The next day, the group returned with an actual letter in hand, signed by scores of freshmen, demanding that McConnell, who had been largely silent for weeks, work to reopen the government. As they blasted through the Capitol, Senator Chuck Schumer of New York, the highest-ranking Democrat in the Senate, passed them in the Rotunda. “What’s going on here?” he asked with amusement. No one appeared to recognize him.
The women, along with a handful of men, once again found their way into the yellow room with the giant chandelier, where this time McConnell’s staff was ready for them with chocolate sea-salt almonds and an offer of coffee. The freshmen then realized that they had failed to make a copy of their letter. McConnell’s scheduler gamely took the piece of paper down the hall and copied it for them.

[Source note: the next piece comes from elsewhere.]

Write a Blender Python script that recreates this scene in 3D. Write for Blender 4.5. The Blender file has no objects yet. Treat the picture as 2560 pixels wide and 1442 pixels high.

Next, AOC, Hill, and Underwood ran around the Capitol creating the video meme “Where’s Mitch?” while some of the more conservative members with military and service backgrounds, led by Rep. Abigail Spanberger (D-VA), got themselves an invite with some Republican colleagues to the White House to try to negotiate directly with Trump. None of these efforts had much impact, and Pelosi moved to cancel the president’s State of the Union address.
In retaliation, Trump canceled the military plane that was meant to be used by Pelosi and other members to visit US troops in Afghanistan for the weekend. Rep. Elaine Luria (D-VA), a twenty-year navy veteran and the only freshman who had been invited to join that delegation, issued a starchy statement: “The President’s comment that lawmakers visiting Afghanistan is a ‘public relations event’ is an insult to the brave men and women serving in harm’s way. . . . It is my duty to support our troops and learn everything I can about their mission.”
Pelosi’s office was pleased, and promoted both efforts, #wheresmitch and the bipartisan Problem Solvers group. Pelosi joined the unified front to reopen the government in spite of significant policy differences over border security, because she believed that all the new members, led by women, were succeeding in embarrassing and cornering congressional Republicans and Trump.
Because of the shutdown, Democratic leaders canceled the week off, but members were permitted to go home for the Martin Luther King Day weekend. (Cue the benighted scheduler, clicking on the American Airlines website once again.) I followed Omar as she went home to Minneapolis. The shutdown had dragged into its thirtieth day. The airport and the TSA workers I encountered seemed dejected and angry. One got tears in her eyes as I expressed my sympathies. When I offered to buy coffee for the staff at DC’s Reagan National Airport, a supervisor told me, “We have tons of coffee. What we need is to get paid.” He stared angrily across his security podium. “Congress and Trump can fight over whatever they want, but why would you not pay people?” he asked indignantly. “I gave twenty years of my life to this country in the military, I guess stupidly.” He turned away, disgusted.
On January 25, the shutdown ended. There was no new money for Trump’s wall. The Congressional Budget Office estimated that it cost the US economy at least $11 billion. The hope was that now, maybe, at least some governing would begin.